Essen. . Turbulente Zeiten für Charlotte Lindholm im ARD-Tatort: Ein neuer Mann tritt in ihr Leben, und ein Kicker von Hannover 96 wird ermordet. Dummerweise versprüht das Drehbuch eine gewisse Drögheit.
Ein Bundesliga-Fußballer outet sich vor laufenden Kameras als schwul, erklärt sein Versteckspiel mit den Ängsten, die man als Profi-Fußballer in dieser Hinsicht hat – und wird beim nächsten Spiel seines Vereins laut bejubelt. Man fragt sich gleich, wo es so viel Verständnis wohl gibt in einem Milieu, das sonst nur echte Kerle akzeptiert.
Die Antwort heißt Hannover 96, Spielfeld des neuen „Tatort: Mord in der ersten Liga“ (ARD, Sonntag, 20.15 Uhr) , in dem unsere alleinerziehende Kommissarin Charlotte Lindholm (Maria Furtwängler) mal wieder in intimen Bereichen ermitteln darf.
Der schwule Fußballer heißt Ben Nenbrook (Luk Pfaff) und war der beste Freund des ermordeten Ballprofis Kevin Faber. Was unsere Kommissarin natürlich gleich zu der Frage führt, ob Kevin am Ende ebenfalls schwul war und die Schwangerschaft seiner Freundin nur ein Schutzwall. Wir emerken also schnell, dass dies wieder mal ein „Tatort“ mit brennendem Gegenwartsproblem ist. Und damit wir das nicht vergessen, werden uns die Vokabeln „schwul“ und „homosexuell“ so penetrant in die Gehörgänge geblasen, dass wir in der nächsten Zeit mit der sexuellen Ausrichtung von Fußballern bitte nicht mehr belästigt werden wollen.

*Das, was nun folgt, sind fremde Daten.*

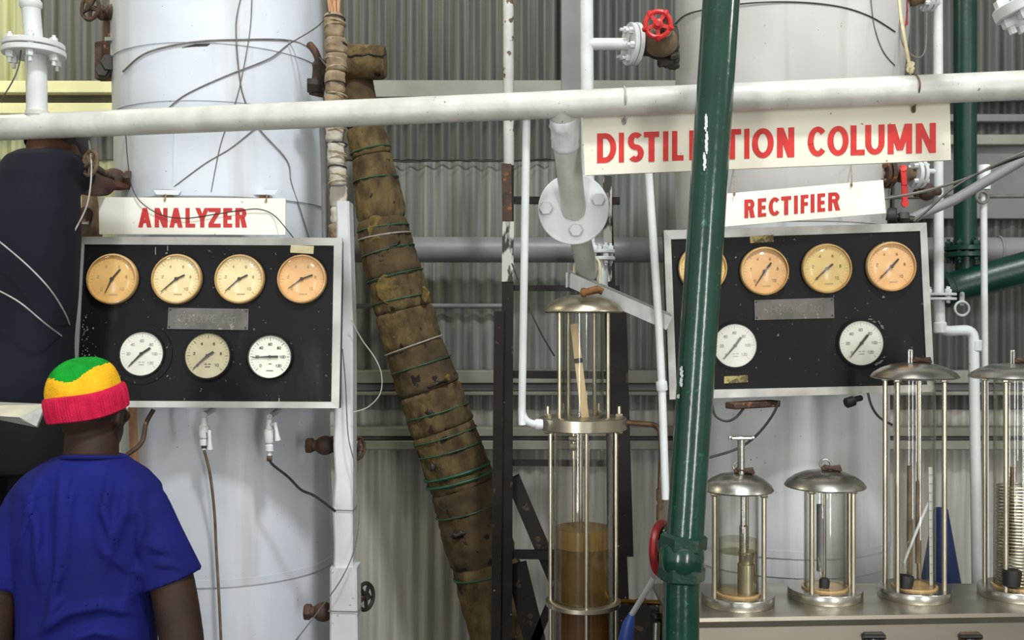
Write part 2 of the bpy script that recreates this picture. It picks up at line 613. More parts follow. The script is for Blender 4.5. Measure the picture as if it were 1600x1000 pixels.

Spannung, Überraschung – Fehlanzeige
Außer diesem riskanten Thema hat der Fall nicht viel zu bieten. Lindholm stapft durch ihre Verhöre der zahlreichen Verdächtigen mit der verbalen Drögheit eines Drehbuchs, dass sich derart heftig an seinem Gegenwartsproblem berauscht, dass es darüber die Kerntugenden eines Kriminalfilms (Stichworte Spannung, Überraschung) völlig vergisst. Wenn am Ende der Mörder endlich gesteht, wirkt das weniger wie Überführung, sondern mehr wie das Ergebnis eines Abzählreims. Und natürlich liegen auch in der nun aufgeblätterten Täter-Opfer-Beziehung deutlich Schwulitäten in der Luft.
Weil uns aber immer schon das Liebesleben des attraktiven niedersächsischen Eiszapfens Lindholm interessiert hat, bietet uns diese „Tatort“-Folge abseits des Falles doch endlich wieder Stoff. Beim NDR muss man irgendwann dem Irrtum anheim gefallen sein, die eher kumpelhafte Maria Furtwängler könne in ihren Rollen so etwas wie Erotik versprühen. Der fesche Hannes Jaenicke versuchte es zumindest mal mit Befeuerung, liegt nun aber in einem kühlen Grab.
Undercover in der Hooligan-Szene
Ein Kind hat sie auch bereits, angeblich von einem Spanier während eines Lehrgangs empfangen. Nun aber scheint sie ganz und gar dem Journalisten Jan Liebermann (Benjamin Sadler) verfallen. Der recherchiert undercover in der Hooligan-Szene, trauert noch um seine verstorbene Lebensgefährtin, spürt aber bereits die begehrlichen Blicke der Polizistin auf sich ruhen. Mit diesem Pärchen, das von Temperatur und Temperament her so schön harmoniert, steht uns wohl noch einiges bevor.